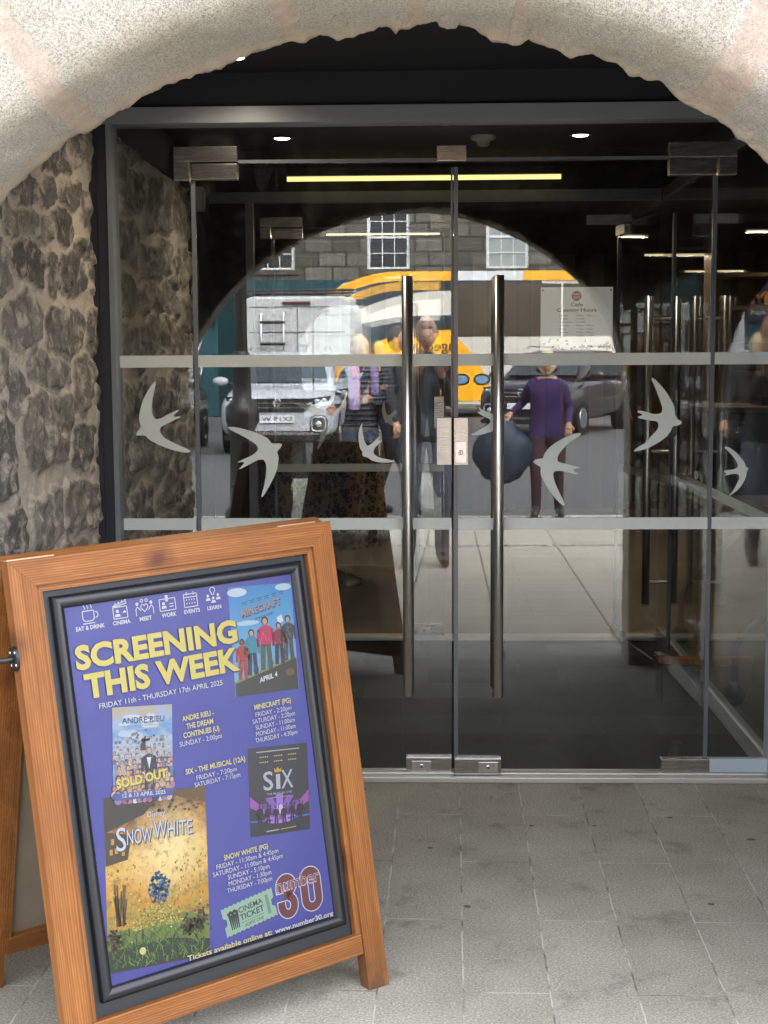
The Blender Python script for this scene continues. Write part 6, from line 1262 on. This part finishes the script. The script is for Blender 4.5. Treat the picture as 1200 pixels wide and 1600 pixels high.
# woman in a striped jacket
MS = place(-0.64, -8.45, 0, 14)
ws = person('fair haired woman in a dark striped quilted jacket and jeans at the kerb', MS, 1.66, {'L': (-0.1, 0.06, 0), 'R': (0.1, -0.02, 0)}, {'L': (-0.20, 0.22, 1.02), 'R': (0.17, 0.26, 1.10)}, stripes(), DKDENIM, DKSHOE, SKN, BLOND, 'bob', 1.12, 0.0, 0.3, True)
g = G(MS); LIL = plain('lilac_scarf', '9a86b4', 0.9, 0, 0.15, 20); g.tube([(-0.05, 0.085, 1.43), (-0.02, 0.13, 1.36), (-0.015, 0.155, 1.2), (-0.01, 0.16, 1.0)], [0.05, 0.055, 0.055, 0.05], LIL, 10); g.tube([(0.07 * math.cos(a), -0.0 + 0.07 * math.sin(a), 1.435) for a in np.linspace(0, 6.28, 14)], 0.03, LIL, 8); g.build('scarf', ws)
# woman in purple with a big bag
MW = place(1.36, -8.35, 0, 6)
wp = person('woman in a purple fleece and dark trousers carrying a large blue bag', MW, 1.52, {'L': (-0.09, 0.10, 0), 'R': (0.12, -0.02, 0)}, {'L': (-0.33, 0.08, 0.95), 'R': (0.20, 0.16, 0.86)}, PURP, PLUM, DKSHOE, SKN, BLOND, 'bob', 1.42, 0.10, 0.2, True)
g = G(MW); g.tube([(0.13 * math.cos(a) * 0.62, 0.0 + 0.13 * math.sin(a) * 0.6, 1.36 + 0.02 * math.sin(a)) for a in np.linspace(0, 6.28, 16)], 0.022, PURP, 8); g.build('collar', wp)
bgm = MW @ Matrix.Translation((-0.40, 0.12, 0.72)); dbg = thing('duffel_bag', 'large dark blue bag hanging from the hand of the woman in purple', 'bag', M=bgm)
g = G(bgm); BAGB = plain('dark_blue_bag_cloth', '13253a', 0.6, 0, 0.4, 7, 0.5)
def bgf(p):
    q = Vector(p); q *= 1 + 0.12 * mnoise.noise(q * 2.2) + 0.07 * abs(mnoise.noise(Vector((q.x * 6, q.y * 6, q.z * 1.5)))); 
    if q.z > 0.2: q.x *= 1 - 0.55 * (q.z - 0.2); q.y *= 1 - 0.3 * (q.z - 0.2)
    return q
g.ball((0, 0, -0.10), (0.27, 0.17, 0.30), BAGB, 30, 20, bgf); g.build('sack', dbg)
g = G(bgm); g.tube([(-0.09, 0.0, 0.10), (-0.03, -0.04, 0.22), (0.05, -0.06, 0.25), (0.08, -0.04, 0.20), (0.09, 0.0, 0.10)], 0.014, BAGB, 8); g.build('handle', dbg)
════
GOAL OF THE EXERCISE
The listing above needs to be output again exactly. Don't include the pictures.

TASK OUTPUT
The Blender Python script for this scene continues. Write part 6, from line 1262 on. This part finishes the script. The script is for Blender 4.5. Treat the picture as 1200 pixels wide and 1600 pixels high.
# woman in a striped jacket
MS = place(-0.64, -8.45, 0, 14)
ws = person('fair haired woman in a dark striped quilted jacket and jeans at the kerb', MS, 1.66, {'L': (-0.1, 0.06, 0), 'R': (0.1, -0.02, 0)}, {'L': (-0.20, 0.22, 1.02), 'R': (0.17, 0.26, 1.10)}, stripes(), DKDENIM, DKSHOE, SKN, BLOND, 'bob', 1.12, 0.0, 0.3, True)
g = G(MS); LIL = plain('lilac_scarf', '9a86b4', 0.9, 0, 0.15, 20); g.tube([(-0.05, 0.085, 1.43), (-0.02, 0.13, 1.36), (-0.015, 0.155, 1.2), (-0.01, 0.16, 1.0)], [0.05, 0.055, 0.055, 0.05], LIL, 10); g.tube([(0.07 * math.cos(a), -0.0 + 0.07 * math.sin(a), 1.435) for a in np.linspace(0, 6.28, 14)], 0.03, LIL, 8); g.build('scarf', ws)
# woman in purple with a big bag
MW = place(1.36, -8.35, 0, 6)
wp = person('woman in a purple fleece and dark trousers carrying a large blue bag', MW, 1.52, {'L': (-0.09, 0.10, 0), 'R': (0.12, -0.02, 0)}, {'L': (-0.33, 0.08, 0.95), 'R': (0.20, 0.16, 0.86)}, PURP, PLUM, DKSHOE, SKN, BLOND, 'bob', 1.42, 0.10, 0.2, True)
g = G(MW); g.tube([(0.13 * math.cos(a) * 0.62, 0.0 + 0.13 * math.sin(a) * 0.6, 1.36 + 0.02 * math.sin(a)) for a in np.linspace(0, 6.28, 16)], 0.022, PURP, 8); g.build('collar', wp)
bgm = MW @ Matrix.Translation((-0.40, 0.12, 0.72)); dbg = thing('duffel_bag', 'large dark blue bag hanging from the hand of the woman in purple', 'bag', M=bgm)
g = G(bgm); BAGB = plain('dark_blue_bag_cloth', '13253a', 0.6, 0, 0.4, 7, 0.5)
def bgf(p):
    q = Vector(p); q *= 1 + 0.12 * mnoise.noise(q * 2.2) + 0.07 * abs(mnoise.noise(Vector((q.x * 6, q.y * 6, q.z * 1.5)))); 
    if q.z > 0.2: q.x *= 1 - 0.55 * (q.z - 0.2); q.y *= 1 - 0.3 * (q.z - 0.2)
    return q
g.ball((0, 0, -0.10), (0.27, 0.17, 0.30), BAGB, 30, 20, bgf); g.build('sack', dbg)
g = G(bgm); g.tube([(-0.09, 0.0, 0.10), (-0.03, -0.04, 0.22), (0.05, -0.06, 0.25), (0.08, -0.04, 0.20), (0.09, 0.0, 0.10)], 0.014, BAGB, 8); g.build('handle', dbg)